Counting quadrant walks via Tutte's invariant method
Olivier Bernardi, Mireille Bousquet-Mélou, Kilian Raschel
TL;DR
The paper develops a two-pronged framework for quadrant lattice walks: a Tutte-inspired algebraic approach using rational invariants and decoupling functions to prove algebraicity for a class of models (notably including Gessel’s model), and a complex-analytic framework with weak invariants that yields integral-free, D-algebraic expressions for non-D-finite cases. It establishes that a finite group of the model guarantees a rational invariant and, when the orbit-sum vanishes, a decoupling function, enabling uniform algebraicity proofs across the algebraic models; for infinite groups, it introduces a weak invariant w(y) and shows DA properties for decoupled models, with explicit differential equations in y and t. The work also develops an invariant-analytic bridge, connecting algebraic/invariant methods to analytic tools, and extends the analysis to starting points other than (0,0). Overall, the paper provides a near-complete classification of small-step quadrant models by their invariant/decoupling structure and demonstrates powerful, uniform techniques to derive algebraicity, D-algebraicity, or non-D-finiteness. This advances both the combinatorial enumeration of quadrant walks and the broader theory of functional equations with multiple catalytic variables.
Abstract
In the 1970s, William Tutte developed a clever algebraic approach, based on certain "invariants", to solve a functional equation that arises in the enumeration of properly colored triangulations. The enumeration of plane lattice walks confined to the first quadrant is governed by similar equations, and has led in the past 20 years to a rich collection of attractive results dealing with the nature (algebraic, D-finite or not) of the associated generating function, depending on the set of allowed steps, taken in $\{-1, 0,1\}^2$. We first adapt Tutte's approach to prove (or reprove) the algebraicity of all quadrant models known or conjectured to be algebraic.

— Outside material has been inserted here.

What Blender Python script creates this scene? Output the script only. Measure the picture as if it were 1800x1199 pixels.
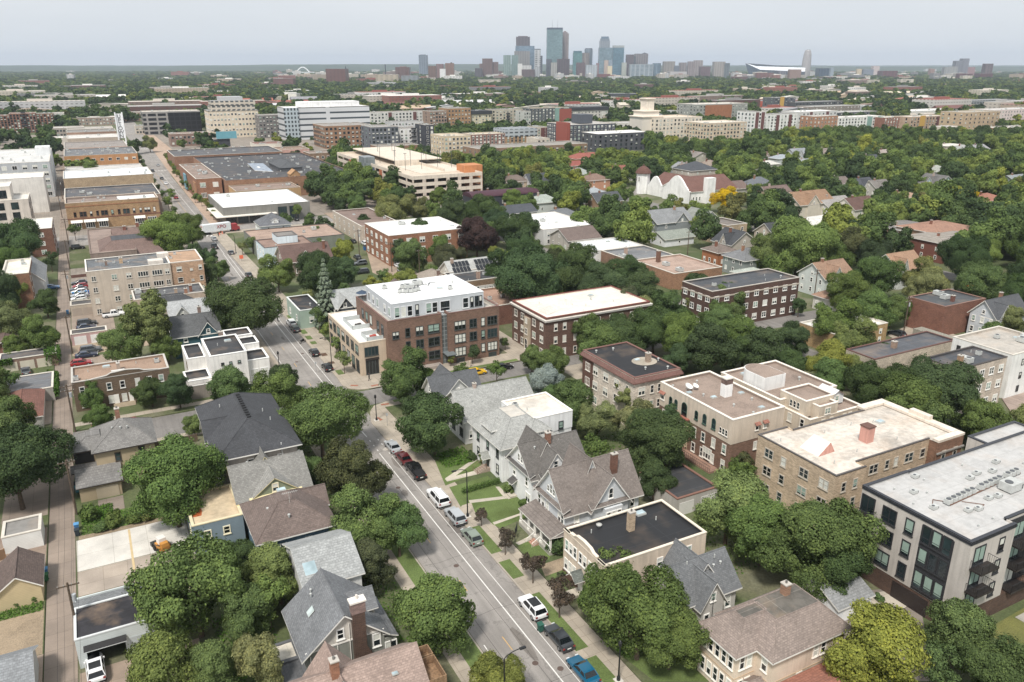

This includes Gessel's famous model, and the first proof ever found for one model with weighted steps. To be applicable, the method requires the existence of two rational functions called invariant and decoupling function respectively. When they exist, algebraicity follows almost automatically. Then, we move to a complex analytic viewpoint that has already proved very powerful, leading in particular to integral expressions for the generating function in the non-D-finite cases, as well as to proofs of non-D-finiteness. We develop in this context a weaker notion of invariant. Now all quadrant models have invariants, and for those that have in addition a decoupling function, we obtain integral-free expressions for the generating function, and a proof that this series is D-algebraic (that is, satisfies polynomial differential equations).